A good place to understand what’s at stake in Parliament’s same sex-marriage fiasco is this video of B.A. Santamaria.

Santamaria, the leader of the anti-communist National Civic Council, is enjoying a moment in the sun right now, courtesy of a biography by one of his acolytes, the professional filing cabinet Gerard Henderson.

People of a certain age might remember how Santamaria benefited from the patronage of Sir Frank Packer, who allocated free airtime on Channel Nine so a generation of kids tuning in for the wrestling first had to endure Santa’s little homilies on Point of View.

In this episode, Santamaria, on a media platform given to him for political propaganda, rails against the use of the media as a platform for political propaganda. More exactly, he attacks the ABC.

One recalls Ecclesiastes 1:9: “What has been will be again, what has been done will be done again; there is nothing new under the sun.” (For extra deja vu, wait for the denunciation of David Marr at about the five-minute mark).

Yet what jumps out most from this peculiar time capsule is Santamaria’s denunciation of the ABC’s attitude to homosexuality — or, as he puts it, with pursed-lip disapproval, “aberrant sexual practices”.

No beating about the bush here — no anecdotes about Italian fashion designers or folksy tales about how “some of my best friends …”, etc. Instead, Santamaria declares, with another little moue of distaste, that the broadcaster’s support for the same-sex partners of its staff amounts to “subsidies for sodomy”.

Compare that to, say, Social Services Minister Scott Morrison on the ABC’s 7.30 last night.

Morrison’s a devout Pentecostal and a stalwart opponent of nuptials for teh geys. But rather than lecturing the national broadcaster about sexual aberrance, he stressed the necessity for a plebiscite on same-sex marriage, on the basis that politicians should not impose their views on the population.

“Our view is,” he told Leigh Sales, “that the Australian people should decide [the fate of same-sex marriage], not politicians, not judges, but the people of Australia.”

In other words, Morrison not only chose not to assert the immorality of same-sex marriage, he also implied that it would be wrong for parliamentarians to articulate any position on the issue at all.

The shift from Santamaria’s confident universalism to Morrison’s shame-faced relativism is really quite remarkable — but it’s not difficult to understand. From the vantage point of 2015, Santamaria comes across not as a straight-talking champion of the silent majority, but as a complete weirdo — less moral compass than homophobic old creep.

In 1981, the US Republican strategist Lee Atwater gave a candid interview in which he explained his party’s “southern strategy”: that is, its attempt to win white voters from the Democrats in the former slave states via coded racial appeals. “You start out in 1954 by saying, ‘Nigger, nigger, nigger’.” he explained. “By 1968, you can’t say ‘nigger’ — that hurts you. Backfires. So you say stuff like forced busing, states’ rights and all that stuff.”

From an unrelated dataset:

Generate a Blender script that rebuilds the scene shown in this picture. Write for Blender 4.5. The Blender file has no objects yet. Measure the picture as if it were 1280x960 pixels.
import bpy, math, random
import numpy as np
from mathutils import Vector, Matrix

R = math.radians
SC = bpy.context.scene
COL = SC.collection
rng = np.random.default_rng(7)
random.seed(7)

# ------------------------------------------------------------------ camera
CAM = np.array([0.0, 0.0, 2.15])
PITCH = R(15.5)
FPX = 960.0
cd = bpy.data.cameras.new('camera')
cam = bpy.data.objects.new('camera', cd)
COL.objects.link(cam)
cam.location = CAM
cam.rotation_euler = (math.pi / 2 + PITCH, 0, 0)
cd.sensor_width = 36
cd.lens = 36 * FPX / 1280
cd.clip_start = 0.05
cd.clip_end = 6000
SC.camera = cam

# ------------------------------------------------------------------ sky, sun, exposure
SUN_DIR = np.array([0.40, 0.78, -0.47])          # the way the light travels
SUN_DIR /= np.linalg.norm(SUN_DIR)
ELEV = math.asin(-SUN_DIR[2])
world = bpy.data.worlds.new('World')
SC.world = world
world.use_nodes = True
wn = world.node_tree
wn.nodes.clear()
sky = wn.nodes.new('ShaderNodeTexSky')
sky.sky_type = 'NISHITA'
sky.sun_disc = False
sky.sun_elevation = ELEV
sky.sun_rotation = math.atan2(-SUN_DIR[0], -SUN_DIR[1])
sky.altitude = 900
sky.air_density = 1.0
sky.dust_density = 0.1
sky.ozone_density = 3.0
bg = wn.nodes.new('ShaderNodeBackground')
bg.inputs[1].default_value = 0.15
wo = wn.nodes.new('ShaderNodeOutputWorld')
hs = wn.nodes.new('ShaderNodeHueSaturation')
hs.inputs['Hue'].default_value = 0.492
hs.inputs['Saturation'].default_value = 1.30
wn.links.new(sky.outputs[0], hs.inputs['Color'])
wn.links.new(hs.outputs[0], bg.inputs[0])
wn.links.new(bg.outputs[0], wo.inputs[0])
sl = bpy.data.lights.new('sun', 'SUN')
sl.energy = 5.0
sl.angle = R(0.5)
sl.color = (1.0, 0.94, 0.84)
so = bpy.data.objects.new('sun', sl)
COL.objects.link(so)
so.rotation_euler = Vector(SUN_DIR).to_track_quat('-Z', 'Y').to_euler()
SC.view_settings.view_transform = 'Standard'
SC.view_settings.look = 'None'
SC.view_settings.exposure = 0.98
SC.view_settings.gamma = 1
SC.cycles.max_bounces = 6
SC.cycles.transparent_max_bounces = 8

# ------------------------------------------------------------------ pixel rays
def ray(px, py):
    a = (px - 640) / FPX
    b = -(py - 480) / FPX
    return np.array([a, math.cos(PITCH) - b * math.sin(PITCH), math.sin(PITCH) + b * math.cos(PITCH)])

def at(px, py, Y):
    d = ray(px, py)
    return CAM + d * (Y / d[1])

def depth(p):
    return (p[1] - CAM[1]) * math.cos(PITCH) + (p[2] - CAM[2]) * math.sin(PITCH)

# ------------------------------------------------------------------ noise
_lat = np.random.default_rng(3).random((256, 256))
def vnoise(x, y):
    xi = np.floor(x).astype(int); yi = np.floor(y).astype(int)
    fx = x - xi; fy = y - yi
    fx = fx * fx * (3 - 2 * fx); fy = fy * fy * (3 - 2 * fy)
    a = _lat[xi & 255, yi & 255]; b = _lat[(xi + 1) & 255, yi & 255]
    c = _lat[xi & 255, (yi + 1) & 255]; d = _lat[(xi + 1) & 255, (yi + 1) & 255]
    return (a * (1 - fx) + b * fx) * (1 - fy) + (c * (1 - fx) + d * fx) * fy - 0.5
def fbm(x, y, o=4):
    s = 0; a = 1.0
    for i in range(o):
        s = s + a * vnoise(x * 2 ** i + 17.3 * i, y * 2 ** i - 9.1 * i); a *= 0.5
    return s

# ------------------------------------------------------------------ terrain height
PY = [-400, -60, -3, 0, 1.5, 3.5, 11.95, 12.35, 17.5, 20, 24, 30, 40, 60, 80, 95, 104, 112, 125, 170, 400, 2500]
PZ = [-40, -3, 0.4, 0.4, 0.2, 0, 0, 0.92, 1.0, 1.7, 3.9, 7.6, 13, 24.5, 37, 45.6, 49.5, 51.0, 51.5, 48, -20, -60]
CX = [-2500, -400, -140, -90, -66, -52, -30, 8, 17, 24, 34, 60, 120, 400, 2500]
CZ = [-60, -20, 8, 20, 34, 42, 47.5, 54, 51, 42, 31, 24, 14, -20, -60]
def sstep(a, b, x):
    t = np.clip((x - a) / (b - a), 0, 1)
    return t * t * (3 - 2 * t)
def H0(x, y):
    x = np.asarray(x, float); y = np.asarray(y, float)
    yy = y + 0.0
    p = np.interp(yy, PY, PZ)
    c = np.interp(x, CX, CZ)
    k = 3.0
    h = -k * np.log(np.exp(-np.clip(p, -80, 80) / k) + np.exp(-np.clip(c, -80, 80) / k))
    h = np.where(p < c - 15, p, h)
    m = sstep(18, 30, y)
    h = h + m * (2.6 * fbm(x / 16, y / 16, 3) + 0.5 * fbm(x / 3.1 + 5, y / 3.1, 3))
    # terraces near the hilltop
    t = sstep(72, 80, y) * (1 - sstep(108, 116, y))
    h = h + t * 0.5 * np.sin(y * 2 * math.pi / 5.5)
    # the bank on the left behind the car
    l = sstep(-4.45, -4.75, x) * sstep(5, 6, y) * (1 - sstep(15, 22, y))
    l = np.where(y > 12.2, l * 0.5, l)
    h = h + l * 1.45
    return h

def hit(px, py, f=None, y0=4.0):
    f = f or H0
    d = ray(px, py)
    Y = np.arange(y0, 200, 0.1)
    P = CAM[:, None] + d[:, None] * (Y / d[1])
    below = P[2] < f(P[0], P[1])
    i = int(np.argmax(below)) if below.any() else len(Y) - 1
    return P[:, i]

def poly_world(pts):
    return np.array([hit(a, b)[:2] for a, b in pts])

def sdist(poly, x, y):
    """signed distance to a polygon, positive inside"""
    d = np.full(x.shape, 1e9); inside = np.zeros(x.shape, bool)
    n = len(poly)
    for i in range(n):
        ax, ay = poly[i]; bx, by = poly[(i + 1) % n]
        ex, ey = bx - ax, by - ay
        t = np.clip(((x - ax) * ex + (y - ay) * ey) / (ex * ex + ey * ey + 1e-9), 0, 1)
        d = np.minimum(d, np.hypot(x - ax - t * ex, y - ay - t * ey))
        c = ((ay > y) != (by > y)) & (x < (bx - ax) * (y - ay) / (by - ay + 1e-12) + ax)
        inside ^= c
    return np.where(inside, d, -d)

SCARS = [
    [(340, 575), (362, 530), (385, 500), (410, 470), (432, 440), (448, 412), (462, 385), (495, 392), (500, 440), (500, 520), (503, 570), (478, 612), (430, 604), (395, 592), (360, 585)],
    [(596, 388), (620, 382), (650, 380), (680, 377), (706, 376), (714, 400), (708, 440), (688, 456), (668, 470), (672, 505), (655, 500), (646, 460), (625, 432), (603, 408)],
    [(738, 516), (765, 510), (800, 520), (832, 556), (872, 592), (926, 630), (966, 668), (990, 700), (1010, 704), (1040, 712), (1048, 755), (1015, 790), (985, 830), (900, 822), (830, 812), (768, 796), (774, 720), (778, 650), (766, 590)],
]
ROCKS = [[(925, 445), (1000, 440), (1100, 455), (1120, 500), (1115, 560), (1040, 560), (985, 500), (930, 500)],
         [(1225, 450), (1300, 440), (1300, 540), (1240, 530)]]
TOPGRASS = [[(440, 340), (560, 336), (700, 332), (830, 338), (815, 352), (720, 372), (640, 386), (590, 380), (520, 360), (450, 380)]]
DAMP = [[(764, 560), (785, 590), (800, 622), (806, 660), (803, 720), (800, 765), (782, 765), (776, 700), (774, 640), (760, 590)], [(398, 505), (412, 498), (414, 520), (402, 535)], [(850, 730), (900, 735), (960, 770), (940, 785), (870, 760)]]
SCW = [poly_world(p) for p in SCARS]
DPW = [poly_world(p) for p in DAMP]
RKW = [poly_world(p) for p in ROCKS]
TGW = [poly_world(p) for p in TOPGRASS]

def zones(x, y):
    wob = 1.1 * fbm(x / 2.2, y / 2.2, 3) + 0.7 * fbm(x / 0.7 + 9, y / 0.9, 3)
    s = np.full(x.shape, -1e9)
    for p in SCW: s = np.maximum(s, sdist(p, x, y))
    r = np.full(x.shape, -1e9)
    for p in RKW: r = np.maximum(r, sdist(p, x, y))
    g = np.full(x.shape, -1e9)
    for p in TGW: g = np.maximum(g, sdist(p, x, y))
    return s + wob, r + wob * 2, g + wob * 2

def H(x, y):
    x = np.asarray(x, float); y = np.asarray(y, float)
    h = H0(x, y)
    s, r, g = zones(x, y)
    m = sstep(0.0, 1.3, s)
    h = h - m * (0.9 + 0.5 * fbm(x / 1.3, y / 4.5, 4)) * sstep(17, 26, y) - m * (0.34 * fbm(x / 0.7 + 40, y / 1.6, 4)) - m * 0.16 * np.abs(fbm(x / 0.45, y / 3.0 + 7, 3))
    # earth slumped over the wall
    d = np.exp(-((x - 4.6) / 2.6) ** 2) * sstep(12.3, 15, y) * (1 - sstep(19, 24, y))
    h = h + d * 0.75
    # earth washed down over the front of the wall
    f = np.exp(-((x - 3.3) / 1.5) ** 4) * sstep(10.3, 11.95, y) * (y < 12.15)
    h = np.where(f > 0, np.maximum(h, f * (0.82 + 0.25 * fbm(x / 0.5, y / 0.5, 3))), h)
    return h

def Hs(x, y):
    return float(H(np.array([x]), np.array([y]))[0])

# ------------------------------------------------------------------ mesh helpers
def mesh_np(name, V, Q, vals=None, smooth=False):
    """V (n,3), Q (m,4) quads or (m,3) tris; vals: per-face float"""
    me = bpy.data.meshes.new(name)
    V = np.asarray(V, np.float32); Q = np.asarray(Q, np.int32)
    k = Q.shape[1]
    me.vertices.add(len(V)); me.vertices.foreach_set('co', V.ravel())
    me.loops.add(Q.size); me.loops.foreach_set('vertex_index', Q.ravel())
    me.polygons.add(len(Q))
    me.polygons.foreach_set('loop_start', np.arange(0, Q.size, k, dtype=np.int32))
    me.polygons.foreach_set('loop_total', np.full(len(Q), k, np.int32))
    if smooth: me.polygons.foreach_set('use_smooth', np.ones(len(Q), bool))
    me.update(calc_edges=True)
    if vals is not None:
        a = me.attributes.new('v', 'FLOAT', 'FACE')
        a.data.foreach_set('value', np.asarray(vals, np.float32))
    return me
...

Substitute “sodomite” for “nigger” and “religious freedom” for “states’ rights”, and you get some sense of where the Liberals are at, though not as the result of a conscious strategy so much as an ever more ragged attempt to navigate between the lingering homophobia of their activist base and the increasing sexual liberalism of the Australian population.

Yet the Point of View clip also demonstrates another key difference between politics today and politics 30 years ago.

Even from this segment, you get a sense of Santamaria’s political confidence, the sense of conviction that led him to take on the entire labour movement with his anti-communist crusade.

By contrast, the train wreck over same-sex marriage reveals the strange paralysis that’s gripped parliamentary politics, with both parties seemingly incapable of delivering even a seemingly inevitable and overwhelmingly popular reform. Abbott’s proposed plebiscite provides the most striking illustration — essentially, the Liberals want the public to resolve the Coalition’s intractable internal disputes — but Labor’s shenanigans over same-sex marriage since 2004 (when it voted with John Howard to define marriage as heterosexual) reflect a similar dynamic.

Santa might have been skin-crawlingly creepy, but he knew what he stood for and he was prepared to fight for it. And that now seems as anachronistic as his sexual politics.